07 July 2017

It's about being different

Litigation
Victoria

Asked

How is an 'arbitration' in Magistrates' Court conducted as opposed to a 'hearing'?

Answered

Thank you for the question.

The following is an extract from our Magistrates’ Court – Acting for the Plaintiff commentary:

Arbitration is conducted by the court constituted by a magistrate. In conducting the arbitration the court:

(a) is not bound by rules of evidence but may inform itself on any matter in such manner as it thinks fit; and

(b) is bound by the rules of natural justice (procedural fairness); and

(c) is not required to conduct any proceedings in a formal manner; and

(d) may exercise any powers that the Court may exercise in hearing and determining a complaint.

See s 103(2) Magistrates’ Court Act 1989.

For example in some arbitrations, particularly motor vehicle accident claims, evidence in chief is given by the legal representative reading out a statement. The witness then swears on oath that the statement as read out was correct and then is cross examined.

Arbitrations are governed by Order 2 of the Magistrates’ Court (Miscellaneous Civil Proceedings) Rules 2010. It sets out some special rules for arbitration.

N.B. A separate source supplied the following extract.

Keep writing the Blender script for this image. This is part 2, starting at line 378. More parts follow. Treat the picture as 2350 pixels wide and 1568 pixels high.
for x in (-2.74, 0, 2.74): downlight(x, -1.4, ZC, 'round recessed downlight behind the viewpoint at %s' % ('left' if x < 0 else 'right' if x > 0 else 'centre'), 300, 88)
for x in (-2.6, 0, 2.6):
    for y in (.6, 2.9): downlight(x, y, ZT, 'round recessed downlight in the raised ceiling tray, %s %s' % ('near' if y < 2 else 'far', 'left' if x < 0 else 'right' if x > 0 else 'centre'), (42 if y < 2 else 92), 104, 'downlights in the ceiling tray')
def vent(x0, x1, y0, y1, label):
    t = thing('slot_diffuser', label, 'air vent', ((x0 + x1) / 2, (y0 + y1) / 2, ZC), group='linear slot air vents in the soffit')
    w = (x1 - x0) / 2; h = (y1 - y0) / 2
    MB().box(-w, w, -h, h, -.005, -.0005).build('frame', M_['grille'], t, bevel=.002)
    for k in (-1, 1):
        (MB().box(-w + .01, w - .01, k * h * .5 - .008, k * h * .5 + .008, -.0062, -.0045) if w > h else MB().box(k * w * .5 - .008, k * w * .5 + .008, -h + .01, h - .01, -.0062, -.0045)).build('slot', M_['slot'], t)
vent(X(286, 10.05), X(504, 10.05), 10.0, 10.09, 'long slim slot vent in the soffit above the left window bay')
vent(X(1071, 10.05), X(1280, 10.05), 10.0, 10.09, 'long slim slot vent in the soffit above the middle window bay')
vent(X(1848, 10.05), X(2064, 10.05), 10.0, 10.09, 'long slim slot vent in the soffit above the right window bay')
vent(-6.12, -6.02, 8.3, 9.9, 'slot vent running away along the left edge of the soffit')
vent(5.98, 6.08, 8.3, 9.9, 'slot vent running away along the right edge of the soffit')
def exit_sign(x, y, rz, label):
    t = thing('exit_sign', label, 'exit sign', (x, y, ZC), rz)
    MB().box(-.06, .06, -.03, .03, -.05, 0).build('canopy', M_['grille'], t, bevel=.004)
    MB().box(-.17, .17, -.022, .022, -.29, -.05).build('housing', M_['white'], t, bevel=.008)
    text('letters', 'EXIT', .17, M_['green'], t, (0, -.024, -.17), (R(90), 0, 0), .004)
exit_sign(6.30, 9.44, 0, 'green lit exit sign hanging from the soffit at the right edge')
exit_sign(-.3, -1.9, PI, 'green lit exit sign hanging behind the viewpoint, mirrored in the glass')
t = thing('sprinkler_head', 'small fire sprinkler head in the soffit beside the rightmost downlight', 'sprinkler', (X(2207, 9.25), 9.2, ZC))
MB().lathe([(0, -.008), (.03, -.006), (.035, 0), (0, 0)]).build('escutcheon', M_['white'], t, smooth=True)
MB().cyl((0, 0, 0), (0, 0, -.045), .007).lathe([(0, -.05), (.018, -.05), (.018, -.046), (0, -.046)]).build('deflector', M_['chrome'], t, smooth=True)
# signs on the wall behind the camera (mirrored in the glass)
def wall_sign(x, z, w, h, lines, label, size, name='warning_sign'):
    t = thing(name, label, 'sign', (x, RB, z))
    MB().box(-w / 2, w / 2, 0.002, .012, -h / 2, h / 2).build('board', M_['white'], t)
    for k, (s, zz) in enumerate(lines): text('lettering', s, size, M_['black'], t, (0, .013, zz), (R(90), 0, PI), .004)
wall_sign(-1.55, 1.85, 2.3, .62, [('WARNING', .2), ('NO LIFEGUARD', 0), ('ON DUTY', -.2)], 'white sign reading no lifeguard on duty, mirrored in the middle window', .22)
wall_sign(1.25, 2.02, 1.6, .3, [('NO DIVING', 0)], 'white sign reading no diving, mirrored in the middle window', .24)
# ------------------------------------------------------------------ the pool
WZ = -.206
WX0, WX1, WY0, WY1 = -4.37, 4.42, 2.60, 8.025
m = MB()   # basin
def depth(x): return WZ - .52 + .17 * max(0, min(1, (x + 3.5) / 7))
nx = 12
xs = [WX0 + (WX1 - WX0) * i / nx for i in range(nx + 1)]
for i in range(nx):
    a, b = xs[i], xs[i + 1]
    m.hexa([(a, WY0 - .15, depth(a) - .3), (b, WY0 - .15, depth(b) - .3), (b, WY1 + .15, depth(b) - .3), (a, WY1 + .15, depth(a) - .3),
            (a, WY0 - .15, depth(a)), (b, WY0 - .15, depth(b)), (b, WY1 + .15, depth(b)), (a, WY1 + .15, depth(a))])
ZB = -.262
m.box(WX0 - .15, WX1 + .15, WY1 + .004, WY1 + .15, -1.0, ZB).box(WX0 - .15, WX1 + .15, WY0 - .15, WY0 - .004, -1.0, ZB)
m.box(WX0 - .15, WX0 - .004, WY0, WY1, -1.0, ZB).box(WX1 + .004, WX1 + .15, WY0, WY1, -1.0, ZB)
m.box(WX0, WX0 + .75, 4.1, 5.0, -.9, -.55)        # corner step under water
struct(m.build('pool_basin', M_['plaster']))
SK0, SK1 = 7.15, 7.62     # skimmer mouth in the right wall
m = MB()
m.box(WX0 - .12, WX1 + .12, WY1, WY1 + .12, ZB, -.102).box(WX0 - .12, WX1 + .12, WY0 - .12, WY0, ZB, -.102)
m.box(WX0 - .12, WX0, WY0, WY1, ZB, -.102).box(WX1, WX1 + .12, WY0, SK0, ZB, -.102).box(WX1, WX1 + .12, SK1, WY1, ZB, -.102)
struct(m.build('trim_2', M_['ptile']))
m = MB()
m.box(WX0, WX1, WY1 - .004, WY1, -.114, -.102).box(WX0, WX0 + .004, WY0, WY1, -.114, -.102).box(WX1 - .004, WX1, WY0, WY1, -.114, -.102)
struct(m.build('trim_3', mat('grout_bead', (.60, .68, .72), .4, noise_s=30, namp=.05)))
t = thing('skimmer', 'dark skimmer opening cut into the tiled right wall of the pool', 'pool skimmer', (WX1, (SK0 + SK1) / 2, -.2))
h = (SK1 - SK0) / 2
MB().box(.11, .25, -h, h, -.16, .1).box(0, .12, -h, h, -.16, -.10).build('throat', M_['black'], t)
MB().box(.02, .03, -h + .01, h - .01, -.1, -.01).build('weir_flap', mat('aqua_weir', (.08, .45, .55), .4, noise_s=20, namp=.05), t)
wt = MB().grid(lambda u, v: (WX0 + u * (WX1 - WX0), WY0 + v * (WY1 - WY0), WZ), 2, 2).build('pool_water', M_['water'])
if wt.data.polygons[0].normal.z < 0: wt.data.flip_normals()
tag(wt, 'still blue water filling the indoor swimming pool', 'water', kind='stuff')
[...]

In an arbitration the parties are not allowed to:

- serve a request for further and better particulars of claim, counterclaim or defence;

- serve and file a reply;

- serve a notice to admit any fact or the authenticity of any document;

- serve a notice for discovery;

- serve interrogatories;

- serve an expert witness statement;

- apply to the court for an order under Order 22 – Summary order.

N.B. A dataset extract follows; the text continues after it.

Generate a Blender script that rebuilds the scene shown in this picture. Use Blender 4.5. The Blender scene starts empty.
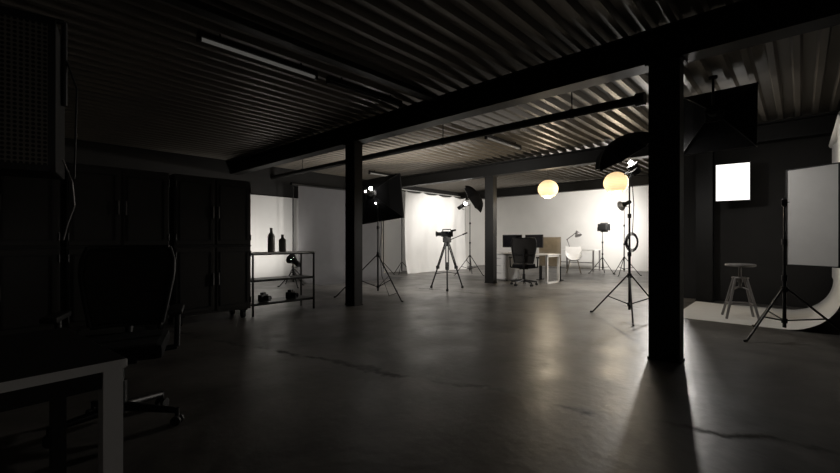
import bpy, bmesh, math, random
from mathutils import Vector, Matrix
random.seed(4)
V = Vector
C = bpy.context.scene.collection
bpy.context.scene.view_settings.view_transform = 'Standard'
bpy.context.scene.view_settings.exposure = 0.25

# ------------------------------------------------------------ materials
def mat(name, col, rough=0.5, metal=0.0, var=0.15, nscale=6.0, emit=None, estr=0.0, bump=0.0, spec=0.5):
    m = bpy.data.materials.new(name); m.use_nodes = True
    nt = m.node_tree; p = nt.nodes['Principled BSDF']
    tc = nt.nodes.new('ShaderNodeTexCoord')
    no = nt.nodes.new('ShaderNodeTexNoise'); no.inputs['Scale'].default_value = nscale
    no.inputs['Detail'].default_value = 4
    nt.links.new(tc.outputs['Object'], no.inputs['Vector'])
    r = nt.nodes.new('ShaderNodeValToRGB')
    r.color_ramp.elements[0].position = 0.3; r.color_ramp.elements[1].position = 0.7
    r.color_ramp.elements[0].color = (*[c*(1-var) for c in col], 1)
    r.color_ramp.elements[1].color = (*[min(1, c*(1+var)) for c in col], 1)
    nt.links.new(no.outputs['Fac'], r.inputs['Fac'])
    nt.links.new(r.outputs['Color'], p.inputs['Base Color'])
    p.inputs['Roughness'].default_value = rough
    p.inputs['Metallic'].default_value = metal
    p.inputs['Specular IOR Level'].default_value = spec
    if emit:
        p.inputs['Emission Color'].default_value = (*emit, 1)
        p.inputs['Emission Strength'].default_value = estr
    if bump:
        b = nt.nodes.new('ShaderNodeBump'); b.inputs['Strength'].default_value = bump
        b.inputs['Distance'].default_value = 0.01
        nt.links.new(no.outputs['Fac'], b.inputs['Height'])
        nt.links.new(b.outputs['Normal'], p.inputs['Normal'])
    return m

M = {}
M['blackwall'] = mat('black_wall_paint', (0.012, 0.011, 0.0098), 0.75, nscale=3)
M['whitewall'] = mat('white_wall_paint', (0.74, 0.73, 0.705), 0.7, var=0.03, nscale=2)
M['steel'] = mat('black_steel', (0.0085, 0.008, 0.007), 0.5, 0.0, nscale=5, bump=0.1, spec=0.3)
M['deck'] = mat('roof_deck_metal', (0.185, 0.168, 0.144), 0.42, 0.35, var=0.08, nscale=1.2)
M['blk'] = mat('black_plastic', (0.010, 0.010, 0.010), 0.5, spec=0.35)
M['blkm'] = mat('black_metal', (0.014, 0.014, 0.014), 0.4, 0.3)
M['fabric'] = mat('black_fabric', (0.008, 0.008, 0.009), 0.85, nscale=40, bump=0.3, spec=0.2)
M['mesh'] = mat('chair_mesh', (0.035, 0.033, 0.031), 0.75, nscale=120, bump=0.5, spec=0.2)
M['cab'] = mat('cabinet_steel', (0.022, 0.0205, 0.0185), 0.4, 0.2, nscale=3)
M['chrome'] = mat('brushed_metal', (0.45, 0.45, 0.45), 0.3, 0.9)
M['grey'] = mat('grey_metal', (0.20, 0.19, 0.185), 0.45, 0.3)
M['paper'] = mat('white_paper', (0.78, 0.77, 0.74), 0.65, var=0.03)
M['greypaper'] = mat('grey_paper', (0.125, 0.123, 0.126), 0.7, var=0.04)
M['cloth'] = mat('white_cloth', (0.78, 0.775, 0.76), 0.8, var=0.03, nscale=2)
M['white'] = mat('white_laminate', (0.80, 0.79, 0.77), 0.4, var=0.04)
M['desktop'] = mat('dark_desk_top', (0.010, 0.0095, 0.009), 0.6, spec=0.3)
M['wood'] = mat('beige_board', (0.25, 0.22, 0.175), 0.6, nscale=9)
M['glass'] = mat('screen_glass', (0.006, 0.006, 0.008), 0.12)
M['tube'] = mat('dim_tube', (0.30, 0.29, 0.27), 0.35, emit=(1, 0.97, 0.9), estr=0.05)
M['refl'] = mat('reflector_board', (0.82, 0.81, 0.79), 0.7, var=0.03)
M['silver'] = mat('umbrella_silver', (0.6, 0.6, 0.6), 0.4, 0.4)
M['bottle'] = mat('bottle_ceramic', (0.22, 0.21, 0.195), 0.3, 0.2)
M['dif'] = mat('diffuser_lit', (0.8, 0.8, 0.8), 0.8, var=0.3, nscale=9, emit=(1, 0.97, 0.93), estr=1.2)
M['dif2'] = mat('diffuser_lit_key', (0.8, 0.8, 0.8), 0.8, emit=(1, 0.955, 0.90), estr=28.0)
M['bulb'] = mat('lamp_glow', (1, 1, 1), 0.5, emit=(1, 0.96, 0.9), estr=40.0)
M['fill_glow'] = mat('fill_panel_glow', (0.5, 0.5, 0.5), 0.5, emit=(1.0, 0.93, 0.86), estr=0.24)  # glow of the added fill panel behind the camera

def lantern_mat():
    m = mat('rice_paper_glow', (0.85, 0.75, 0.5), 0.8)
    nt = m.node_tree; p = nt.nodes['Principled BSDF']
    tc = nt.nodes.new('ShaderNodeTexCoord'); w = nt.nodes.new('ShaderNodeTexWave')
    w.bands_direction = 'Z'; w.inputs['Scale'].default_value = 9; w.inputs['Distortion'].default_value = 0.4
    nt.links.new(tc.outputs['Object'], w.inputs['Vector'])
    r = nt.nodes.new('ShaderNodeValToRGB')
    r.color_ramp.elements[0].color = (1, 0.62, 0.29, 1); r.color_ramp.elements[1].color = (1, 0.74, 0.43, 1)
    nt.links.new(w.outputs['Fac'], r.inputs['Fac'])
    nt.links.new(r.outputs['Color'], p.inputs['Emission Color'])
    sx = nt.nodes.new('ShaderNodeSeparateXYZ'); nt.links.new(tc.outputs['Object'], sx.inputs[0])
    ab = nt.nodes.new('ShaderNodeMath'); ab.operation = 'ABSOLUTE'; nt.links.new(sx.outputs['Z'], ab.inputs[0])
    mr = nt.nodes.new('ShaderNodeMapRange'); mr.inputs['From Min'].default_value = 0.02; mr.inputs['From Max'].default_value = 0.24
    mr.inputs['To Min'].default_value = 1.15; mr.inputs['To Max'].default_value = 0.62
    nt.links.new(ab.outputs[0], mr.inputs['Value']); nt.links.new(mr.outputs[0], p.inputs['Emission Strength'])
    return m
M['lantern'] = lantern_mat()

def perf_mat():
    m = mat('perforated_metal', (0.05, 0.045, 0.04), 0.5, 0.3)
    nt = m.node_tree; p = nt.nodes['Principled BSDF']
    tc = nt.nodes.new('ShaderNodeTexCoord'); v = nt.nodes.new('ShaderNodeTexVoronoi')
    v.inputs['Scale'].default_value = 45; v.inputs['Randomness'].default_value = 0.0
    nt.links.new(tc.outputs['Object'], v.inputs['Vector'])
    r = nt.nodes.new('ShaderNodeValToRGB')
    r.color_ramp.elements[0].position = 0.35; r.color_ramp.elements[1].position = 0.42
    r.color_ramp.elements[0].color = (0.002, 0.002, 0.002, 1); r.color_ramp.elements[1].color = (0.20, 0.18, 0.155, 1)
    nt.links.new(v.outputs['Distance'], r.inputs['Fac'])
    nt.links.new(r.outputs['Color'], p.inputs['Base Color'])
    return m
M['perf'] = perf_mat()

def floor_mat():
    m = bpy.data.materials.new('concrete_floor'); m.use_nodes = True
    nt = m.node_tree; p = nt.nodes['Principled BSDF']; N = nt.nodes.new; L = nt.links.new
    def math_(op, a, b_=None):
        n = N('ShaderNodeMath'); n.operation = op
        for i, x in enumerate((a, b_)):
            if x is None: continue
            if isinstance(x, (int, float)): n.inputs[i].default_value = x
            else: L(x, n.inputs[i])
        return n.outputs[0]
    tc = N('ShaderNodeNewGeometry')
    P = tc.outputs['Position']
    n1 = N('ShaderNodeTexNoise'); n1.inputs['Scale'].default_value = 0.9; n1.inputs['Detail'].default_value = 9; n1.inputs['Roughness'].default_value = 0.68
    n1.inputs['Distortion'].default_value = 0.6
    L(P, n1.inputs['Vector'])
    r1 = N('ShaderNodeValToRGB')
    r1.color_ramp.elements[0].position = 0.34; r1.color_ramp.elements[1].position = 0.66
    r1.color_ramp.elements[0].color = (0.044, 0.041, 0.0375, 1); r1.color_ramp.elements[1].color = (0.148, 0.139, 0.127, 1)
    L(n1.outputs['Fac'], r1.inputs['Fac'])
    dn = N('ShaderNodeTexNoise'); dn.inputs['Scale'].default_value = 2.2; dn.inputs['Detail'].default_value = 6; dn.inputs['Roughness'].default_value = 0.6
    L(P, dn.inputs['Vector'])
    sp = N('ShaderNodeSeparateXYZ'); L(P, sp.inputs[0])
    nf = math_('MULTIPLY', math_('SUBTRACT', dn.outputs['Fac'], 0.5), 0.6)
    def crack(a, b_, width):
        e = math_('ADD', math_('ADD', sp.outputs['X'], math_('MULTIPLY', sp.outputs['Y'], b_)), -a)
        e = math_('ABSOLUTE', math_('ADD', e, nf))
        n = N('ShaderNodeMapRange'); n.inputs['From Min'].default_value = width*0.15; n.inputs['From Max'].default_value = width
        n.inputs['To Min'].default_value = 1; n.inputs['To Max'].default_value = 0
        L(e, n.inputs['Value']); return n.outputs[0]
    c = math_('MAXIMUM', crack(2.96, 0.254, 0.06), crack(7.6, 0.12, 0.04))
    n3 = N('ShaderNodeTexNoise'); n3.inputs['Scale'].default_value = 1.7; n3.inputs['Detail'].default_value = 4
    L(P, n3.inputs['Vector'])
    r3 = N('ShaderNodeValToRGB'); r3.color_ramp.elements[0].position = 0.42; r3.color_ramp.elements[1].position = 0.54
    L(n3.outputs['Fac'], r3.inputs['Fac'])
    mu = math_('MULTIPLY', math_('MULTIPLY', c, r3.outputs['Color']), 0.8)
    m2 = N('ShaderNodeMix'); m2.data_type = 'RGBA'
    L(mu, m2.inputs[0]); L(r1.outputs['Color'], m2.inputs[6]); m2.inputs[7].default_value = (0.018, 0.017, 0.016, 1)
    L(m2.outputs[2], p.inputs['Base Color'])
    mr = N('ShaderNodeMapRange'); mr.inputs['To Min'].default_value = 0.18; mr.inputs['To Max'].default_value = 0.56
    L(dn.outputs['Fac'], mr.inputs['Value'])
    L(math_('ADD', mr.outputs[0], math_('MULTIPLY', mu, 0.4)), p.inputs['Roughness'])
    n4 = N('ShaderNodeTexNoise'); n4.inputs['Scale'].default_value = 14; n4.inputs['Detail'].default_value = 8
    L(P, n4.inputs['Vector'])
    bp = N('ShaderNodeBump'); bp.inputs['Strength'].default_value = 0.22; bp.inputs['Distance'].default_value = 0.01
    L(n4.outputs['Fac'], bp.inputs['Height']); L(bp.outputs['Normal'], p.inputs['Normal'])
    return m
M['floor'] = floor_mat()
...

If your matter is of sufficient complexity to require any of the procedures prohibited by the rule you may need to refer to s 103(3) and apply to have the proceedings determined by the court.

Parties in proceedings for claims in excess of $5000 but under $10,000 must serve a list of documents which identifies each document in the possession of the party that:

- supports the claim, defence or counterclaims; or

- is injurious to that claim, defence or counterclaim.

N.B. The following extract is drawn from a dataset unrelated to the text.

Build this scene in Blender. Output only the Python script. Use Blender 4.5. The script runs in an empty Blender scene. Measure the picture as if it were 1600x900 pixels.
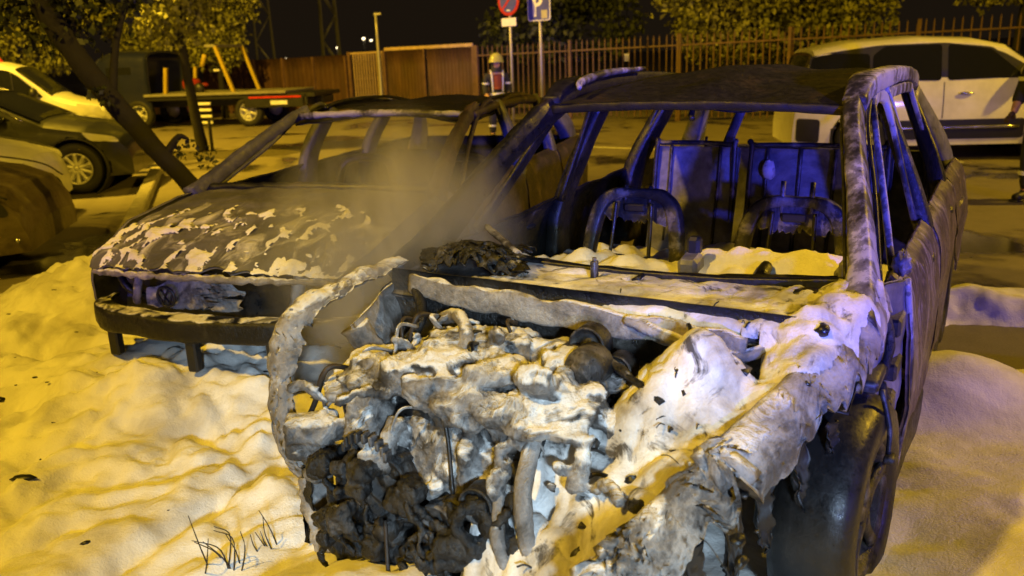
import bpy, math, random
import numpy as np
from mathutils import Vector, Matrix

# ---------------------------------------------------------------- camera, sky, lamps, exposure
SC = bpy.context.scene
COL = SC.collection
PITCH, ROLL, CAM_H = 0.272, 0.0365, 1.63
cam_data = bpy.data.cameras.new('camera')
cam = bpy.data.objects.new('camera', cam_data)
COL.objects.link(cam)
_fw = Vector((0, math.cos(PITCH), -math.sin(PITCH)))
_up = Vector((0, math.sin(PITCH), math.cos(PITCH)))
_rt = Vector((1, 0, 0))
_r2 = _rt * math.cos(ROLL) - _up * math.sin(ROLL)
_u2 = _up * math.cos(ROLL) + _rt * math.sin(ROLL)
_m = Matrix((_r2, _u2, -_fw)).transposed().to_4x4()
_m.translation = Vector((0, 0, CAM_H))
cam.matrix_world = _m
cam_data.sensor_width = 36.0
cam_data.lens = 36.0 * 1320 / 1600
cam_data.clip_start = 0.05
cam_data.clip_end = 600
cam_data.dof.use_dof = True
cam_data.dof.focus_distance = 2.9
cam_data.dof.aperture_fstop = 3.2
SC.camera = cam

world = bpy.data.worlds.new('World')
SC.world = world
world.use_nodes = True
_bg = world.node_tree.nodes['Background']
_bg.inputs['Color'].default_value = (0.0095, 0.0062, 0.0034, 1)      # night sky with a little sodium glow in it
_bg.inputs['Strength'].default_value = 1.0

SC.view_settings.view_transform = 'Standard'
SC.view_settings.look = 'None'
SC.view_settings.exposure = 0.0
SC.view_settings.gamma = 1.0
SC.cycles.use_denoising = True
SC.cycles.max_bounces = 5
SC.cycles.diffuse_bounces = 3
SC.cycles.glossy_bounces = 3
SC.cycles.volume_bounces = 1
SC.cycles.volume_step_rate = 1.0
SC.cycles.sample_clamp_indirect = 4.0

SODIUM = (1.0, 0.60, 0.03)
def lamp(name, loc, power, color, radius=0.15, spot=None, target=None, blend=0.6):
    d = bpy.data.lights.new(name, 'SPOT' if spot else 'POINT')
    d.energy = power; d.color = color; d.shadow_soft_size = radius
    o = bpy.data.objects.new(name, d); COL.objects.link(o); o.location = loc
    if spot:
        d.spot_size = math.radians(spot); d.spot_blend = blend
        o.rotation_euler = (Vector(target) - Vector(loc)).to_track_quat('-Z', 'Y').to_euler()
    return o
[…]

The list must be served at least 14 days before the pre-hearing conference date and if no date is fixed for a pre-hearing conference, 14 days before the arbitration date.

If your client’s matter is to proceed to arbitration, you must make your client aware that costs in an arbitration are not awarded according to the scale. Section 105 of the Magistrates’ Court Act imposes a cap on the costs the court can award for professional costs in an arbitration, including both solicitor and counsel fees. The amount of the cap is set out in the Magistrates’ Court (Arbitration) Regulations 2010. The cap is very low. Your client should only proceed to arbitration if they are prepared to bear a large proportion of their costs even if successful.

If the claim is worth less than $10,000 and relates to the supply of goods or services, you can also consider whether your claim would be better dealt with in the small claims jurisdiction in VCAT.